** begin Supplied data **

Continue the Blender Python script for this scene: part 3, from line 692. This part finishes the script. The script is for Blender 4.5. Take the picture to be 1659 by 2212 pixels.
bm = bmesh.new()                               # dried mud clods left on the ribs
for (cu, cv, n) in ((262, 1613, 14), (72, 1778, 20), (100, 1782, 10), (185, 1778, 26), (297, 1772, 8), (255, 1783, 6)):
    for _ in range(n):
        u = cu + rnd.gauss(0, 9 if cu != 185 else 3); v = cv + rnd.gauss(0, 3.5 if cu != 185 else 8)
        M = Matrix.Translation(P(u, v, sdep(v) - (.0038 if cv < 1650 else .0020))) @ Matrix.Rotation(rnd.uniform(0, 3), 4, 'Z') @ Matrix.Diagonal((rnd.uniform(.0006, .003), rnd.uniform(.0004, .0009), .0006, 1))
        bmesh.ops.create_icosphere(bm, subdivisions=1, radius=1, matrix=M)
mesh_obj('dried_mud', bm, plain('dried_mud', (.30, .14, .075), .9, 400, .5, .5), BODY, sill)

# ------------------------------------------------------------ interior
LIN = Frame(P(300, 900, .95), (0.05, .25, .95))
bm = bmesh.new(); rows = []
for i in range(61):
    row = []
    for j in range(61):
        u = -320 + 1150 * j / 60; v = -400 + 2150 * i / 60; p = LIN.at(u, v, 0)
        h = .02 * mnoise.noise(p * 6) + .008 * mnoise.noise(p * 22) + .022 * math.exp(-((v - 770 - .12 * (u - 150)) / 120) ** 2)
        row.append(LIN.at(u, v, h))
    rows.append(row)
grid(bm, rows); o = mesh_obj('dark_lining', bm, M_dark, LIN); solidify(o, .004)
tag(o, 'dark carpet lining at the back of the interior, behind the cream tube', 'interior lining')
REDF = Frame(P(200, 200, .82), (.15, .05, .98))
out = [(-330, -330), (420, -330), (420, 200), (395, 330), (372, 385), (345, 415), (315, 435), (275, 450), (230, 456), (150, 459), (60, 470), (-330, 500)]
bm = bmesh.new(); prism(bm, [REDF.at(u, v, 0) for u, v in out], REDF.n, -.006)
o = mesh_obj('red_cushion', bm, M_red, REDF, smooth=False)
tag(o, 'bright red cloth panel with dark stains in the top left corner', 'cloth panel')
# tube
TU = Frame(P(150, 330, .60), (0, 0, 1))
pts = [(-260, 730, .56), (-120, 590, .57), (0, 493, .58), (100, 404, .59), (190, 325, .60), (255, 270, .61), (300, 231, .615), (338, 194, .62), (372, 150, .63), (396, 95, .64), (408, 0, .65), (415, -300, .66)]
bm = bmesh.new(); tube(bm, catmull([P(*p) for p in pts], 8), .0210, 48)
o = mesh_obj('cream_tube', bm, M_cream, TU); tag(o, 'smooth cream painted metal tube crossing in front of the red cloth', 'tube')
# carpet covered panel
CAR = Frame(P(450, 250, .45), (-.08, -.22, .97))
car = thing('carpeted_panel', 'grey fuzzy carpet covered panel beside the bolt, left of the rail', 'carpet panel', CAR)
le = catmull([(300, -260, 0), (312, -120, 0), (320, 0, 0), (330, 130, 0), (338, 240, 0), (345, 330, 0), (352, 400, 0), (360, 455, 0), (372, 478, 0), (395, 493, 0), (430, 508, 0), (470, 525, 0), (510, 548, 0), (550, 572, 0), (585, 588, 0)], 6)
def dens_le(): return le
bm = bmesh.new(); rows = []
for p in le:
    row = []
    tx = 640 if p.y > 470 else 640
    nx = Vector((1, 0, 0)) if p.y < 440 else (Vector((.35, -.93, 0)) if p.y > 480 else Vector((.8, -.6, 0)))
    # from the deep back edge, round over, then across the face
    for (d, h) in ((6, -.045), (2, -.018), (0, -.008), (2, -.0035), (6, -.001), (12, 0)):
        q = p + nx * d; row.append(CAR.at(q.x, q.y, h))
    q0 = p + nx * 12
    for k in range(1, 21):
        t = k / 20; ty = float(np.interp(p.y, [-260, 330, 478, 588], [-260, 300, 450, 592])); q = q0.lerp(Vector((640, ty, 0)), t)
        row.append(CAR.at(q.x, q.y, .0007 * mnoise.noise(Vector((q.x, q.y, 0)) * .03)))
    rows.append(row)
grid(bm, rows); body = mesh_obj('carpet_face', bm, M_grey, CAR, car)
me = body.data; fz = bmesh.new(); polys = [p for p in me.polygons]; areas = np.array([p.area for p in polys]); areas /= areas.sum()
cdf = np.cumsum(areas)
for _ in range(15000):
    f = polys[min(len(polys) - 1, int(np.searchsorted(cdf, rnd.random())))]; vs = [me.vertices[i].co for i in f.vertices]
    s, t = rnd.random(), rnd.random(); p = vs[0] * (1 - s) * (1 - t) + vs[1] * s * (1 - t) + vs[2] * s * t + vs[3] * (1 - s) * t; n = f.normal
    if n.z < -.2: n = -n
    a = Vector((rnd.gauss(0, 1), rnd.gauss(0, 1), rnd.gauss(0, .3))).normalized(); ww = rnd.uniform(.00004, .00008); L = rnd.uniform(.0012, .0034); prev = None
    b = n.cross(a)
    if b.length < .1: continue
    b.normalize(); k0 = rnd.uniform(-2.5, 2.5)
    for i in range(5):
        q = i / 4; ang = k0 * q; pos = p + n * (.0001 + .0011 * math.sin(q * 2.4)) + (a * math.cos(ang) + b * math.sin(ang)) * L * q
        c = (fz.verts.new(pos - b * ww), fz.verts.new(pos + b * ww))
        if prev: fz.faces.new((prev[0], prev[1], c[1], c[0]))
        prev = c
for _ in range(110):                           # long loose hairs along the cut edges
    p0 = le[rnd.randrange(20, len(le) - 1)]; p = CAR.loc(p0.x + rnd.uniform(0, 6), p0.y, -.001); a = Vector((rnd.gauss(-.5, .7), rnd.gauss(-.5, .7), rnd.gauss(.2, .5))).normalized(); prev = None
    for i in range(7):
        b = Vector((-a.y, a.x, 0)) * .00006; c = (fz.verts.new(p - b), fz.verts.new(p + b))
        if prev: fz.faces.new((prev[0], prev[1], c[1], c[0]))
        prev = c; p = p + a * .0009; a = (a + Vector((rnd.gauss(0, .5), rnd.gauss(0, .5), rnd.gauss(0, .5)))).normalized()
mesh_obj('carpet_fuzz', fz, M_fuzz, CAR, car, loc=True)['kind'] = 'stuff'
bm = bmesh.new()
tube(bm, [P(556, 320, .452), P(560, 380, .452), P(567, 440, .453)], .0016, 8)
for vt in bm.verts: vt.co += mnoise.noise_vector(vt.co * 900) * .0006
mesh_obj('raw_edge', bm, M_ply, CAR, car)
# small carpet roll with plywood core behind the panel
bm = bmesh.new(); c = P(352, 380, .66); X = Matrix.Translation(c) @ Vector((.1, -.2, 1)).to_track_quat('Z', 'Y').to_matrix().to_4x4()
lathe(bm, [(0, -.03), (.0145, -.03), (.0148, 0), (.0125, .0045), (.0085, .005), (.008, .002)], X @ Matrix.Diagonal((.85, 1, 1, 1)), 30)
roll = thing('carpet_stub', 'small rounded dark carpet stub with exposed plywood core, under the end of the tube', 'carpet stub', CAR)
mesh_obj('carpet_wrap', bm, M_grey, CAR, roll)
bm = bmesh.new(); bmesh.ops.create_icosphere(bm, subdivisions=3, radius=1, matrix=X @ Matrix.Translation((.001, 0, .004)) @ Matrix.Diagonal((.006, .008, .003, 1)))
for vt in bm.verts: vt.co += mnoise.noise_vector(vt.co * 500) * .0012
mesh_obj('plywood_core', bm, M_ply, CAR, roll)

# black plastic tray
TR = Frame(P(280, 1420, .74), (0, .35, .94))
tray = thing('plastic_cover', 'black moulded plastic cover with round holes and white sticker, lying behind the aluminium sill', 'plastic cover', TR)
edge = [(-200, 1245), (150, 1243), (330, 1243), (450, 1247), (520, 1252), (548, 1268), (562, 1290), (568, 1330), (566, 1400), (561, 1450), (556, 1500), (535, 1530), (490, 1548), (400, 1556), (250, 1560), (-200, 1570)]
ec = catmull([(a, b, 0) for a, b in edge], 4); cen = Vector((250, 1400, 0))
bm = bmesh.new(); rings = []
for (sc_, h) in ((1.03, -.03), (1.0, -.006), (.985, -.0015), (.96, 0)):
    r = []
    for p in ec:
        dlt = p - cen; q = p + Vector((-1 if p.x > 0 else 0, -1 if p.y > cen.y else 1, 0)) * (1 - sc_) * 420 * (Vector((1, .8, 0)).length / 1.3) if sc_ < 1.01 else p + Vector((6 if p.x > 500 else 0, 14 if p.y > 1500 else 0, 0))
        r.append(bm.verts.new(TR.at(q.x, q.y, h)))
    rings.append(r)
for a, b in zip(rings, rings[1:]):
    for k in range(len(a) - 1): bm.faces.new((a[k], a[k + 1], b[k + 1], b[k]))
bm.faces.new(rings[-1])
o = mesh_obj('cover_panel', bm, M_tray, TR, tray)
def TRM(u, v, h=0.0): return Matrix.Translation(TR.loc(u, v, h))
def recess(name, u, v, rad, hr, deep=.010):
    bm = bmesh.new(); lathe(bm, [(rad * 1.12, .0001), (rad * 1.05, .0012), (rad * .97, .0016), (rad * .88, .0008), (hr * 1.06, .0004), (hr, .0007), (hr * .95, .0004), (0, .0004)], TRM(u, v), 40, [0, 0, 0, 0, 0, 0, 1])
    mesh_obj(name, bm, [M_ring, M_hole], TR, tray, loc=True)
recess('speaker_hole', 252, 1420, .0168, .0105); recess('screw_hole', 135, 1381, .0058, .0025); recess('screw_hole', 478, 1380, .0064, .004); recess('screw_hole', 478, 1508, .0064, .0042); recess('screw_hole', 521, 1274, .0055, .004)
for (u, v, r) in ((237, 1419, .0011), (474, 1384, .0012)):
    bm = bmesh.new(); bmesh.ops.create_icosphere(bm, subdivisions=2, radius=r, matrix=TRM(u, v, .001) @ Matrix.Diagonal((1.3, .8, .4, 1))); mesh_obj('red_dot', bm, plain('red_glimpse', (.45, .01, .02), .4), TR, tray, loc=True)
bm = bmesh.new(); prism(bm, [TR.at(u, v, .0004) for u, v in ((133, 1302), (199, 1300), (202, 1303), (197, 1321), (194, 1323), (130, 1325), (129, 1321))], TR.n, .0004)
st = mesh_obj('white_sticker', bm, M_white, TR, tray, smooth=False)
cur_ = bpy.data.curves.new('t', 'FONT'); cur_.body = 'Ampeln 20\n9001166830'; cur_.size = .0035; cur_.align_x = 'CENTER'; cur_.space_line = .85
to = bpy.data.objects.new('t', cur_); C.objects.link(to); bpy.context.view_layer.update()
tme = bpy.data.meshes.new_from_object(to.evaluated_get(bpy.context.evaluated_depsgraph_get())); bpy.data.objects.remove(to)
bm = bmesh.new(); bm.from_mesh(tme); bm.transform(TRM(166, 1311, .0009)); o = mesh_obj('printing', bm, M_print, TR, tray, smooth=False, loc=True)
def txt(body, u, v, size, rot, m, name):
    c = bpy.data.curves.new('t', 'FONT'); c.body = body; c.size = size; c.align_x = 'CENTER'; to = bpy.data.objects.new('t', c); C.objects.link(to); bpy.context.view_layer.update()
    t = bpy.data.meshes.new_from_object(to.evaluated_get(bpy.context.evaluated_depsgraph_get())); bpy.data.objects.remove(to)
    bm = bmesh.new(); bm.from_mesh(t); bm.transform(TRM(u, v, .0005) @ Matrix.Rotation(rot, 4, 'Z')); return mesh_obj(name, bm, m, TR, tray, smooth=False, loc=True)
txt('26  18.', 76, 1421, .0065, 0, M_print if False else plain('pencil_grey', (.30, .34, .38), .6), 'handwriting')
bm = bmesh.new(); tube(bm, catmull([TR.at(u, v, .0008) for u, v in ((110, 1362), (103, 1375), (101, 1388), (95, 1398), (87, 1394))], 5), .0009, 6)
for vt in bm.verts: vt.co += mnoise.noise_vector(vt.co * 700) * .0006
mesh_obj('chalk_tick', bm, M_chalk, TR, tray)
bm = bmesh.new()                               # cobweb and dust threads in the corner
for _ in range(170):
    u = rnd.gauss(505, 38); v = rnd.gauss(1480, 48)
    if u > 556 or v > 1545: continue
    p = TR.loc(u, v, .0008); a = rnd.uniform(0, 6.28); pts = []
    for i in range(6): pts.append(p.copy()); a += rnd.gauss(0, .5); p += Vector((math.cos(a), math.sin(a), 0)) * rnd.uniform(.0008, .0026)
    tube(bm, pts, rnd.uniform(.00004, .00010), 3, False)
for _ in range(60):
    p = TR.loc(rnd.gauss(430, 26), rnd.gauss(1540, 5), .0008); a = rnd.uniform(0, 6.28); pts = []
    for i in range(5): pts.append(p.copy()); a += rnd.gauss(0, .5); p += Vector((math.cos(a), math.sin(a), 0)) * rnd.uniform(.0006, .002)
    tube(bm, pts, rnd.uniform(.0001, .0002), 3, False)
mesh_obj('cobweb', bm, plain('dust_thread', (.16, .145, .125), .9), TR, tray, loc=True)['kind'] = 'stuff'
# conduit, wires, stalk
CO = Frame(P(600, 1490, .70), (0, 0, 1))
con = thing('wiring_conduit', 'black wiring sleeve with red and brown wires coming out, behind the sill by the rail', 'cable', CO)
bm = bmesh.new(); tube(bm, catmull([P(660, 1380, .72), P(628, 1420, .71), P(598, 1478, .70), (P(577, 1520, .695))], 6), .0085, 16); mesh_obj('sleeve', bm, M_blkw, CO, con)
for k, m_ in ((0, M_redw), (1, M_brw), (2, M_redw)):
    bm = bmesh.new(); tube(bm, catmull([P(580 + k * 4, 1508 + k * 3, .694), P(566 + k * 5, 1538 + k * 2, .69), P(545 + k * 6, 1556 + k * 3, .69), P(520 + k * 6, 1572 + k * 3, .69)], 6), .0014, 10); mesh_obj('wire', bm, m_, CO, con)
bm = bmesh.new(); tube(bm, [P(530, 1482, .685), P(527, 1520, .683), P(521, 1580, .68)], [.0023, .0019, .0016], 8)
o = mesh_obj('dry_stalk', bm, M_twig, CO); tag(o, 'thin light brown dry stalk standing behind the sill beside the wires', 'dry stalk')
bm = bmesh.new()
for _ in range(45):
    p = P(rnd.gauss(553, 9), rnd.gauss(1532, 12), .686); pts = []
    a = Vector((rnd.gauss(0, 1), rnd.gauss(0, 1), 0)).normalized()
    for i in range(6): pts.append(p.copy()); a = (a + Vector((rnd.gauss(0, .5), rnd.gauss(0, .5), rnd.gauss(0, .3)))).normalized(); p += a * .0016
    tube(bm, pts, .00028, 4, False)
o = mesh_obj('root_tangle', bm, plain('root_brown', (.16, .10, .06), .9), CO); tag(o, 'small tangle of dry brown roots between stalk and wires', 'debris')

** end Supplied data **

Directions for this task. Reproduce, please, the lines of the material from its first line down to the line containing "400, .5, .5), BODY, sill)", keeping both ends and nothing beyond them.

Written answer.
Continue the Blender Python script for this scene: part 3, from line 692. This part finishes the script. The script is for Blender 4.5. Take the picture to be 1659 by 2212 pixels.
bm = bmesh.new()                               # dried mud clods left on the ribs
for (cu, cv, n) in ((262, 1613, 14), (72, 1778, 20), (100, 1782, 10), (185, 1778, 26), (297, 1772, 8), (255, 1783, 6)):
    for _ in range(n):
        u = cu + rnd.gauss(0, 9 if cu != 185 else 3); v = cv + rnd.gauss(0, 3.5 if cu != 185 else 8)
        M = Matrix.Translation(P(u, v, sdep(v) - (.0038 if cv < 1650 else .0020))) @ Matrix.Rotation(rnd.uniform(0, 3), 4, 'Z') @ Matrix.Diagonal((rnd.uniform(.0006, .003), rnd.uniform(.0004, .0009), .0006, 1))
        bmesh.ops.create_icosphere(bm, subdivisions=1, radius=1, matrix=M)
mesh_obj('dried_mud', bm, plain('dried_mud', (.30, .14, .075), .9, 400, .5, .5), BODY, sill)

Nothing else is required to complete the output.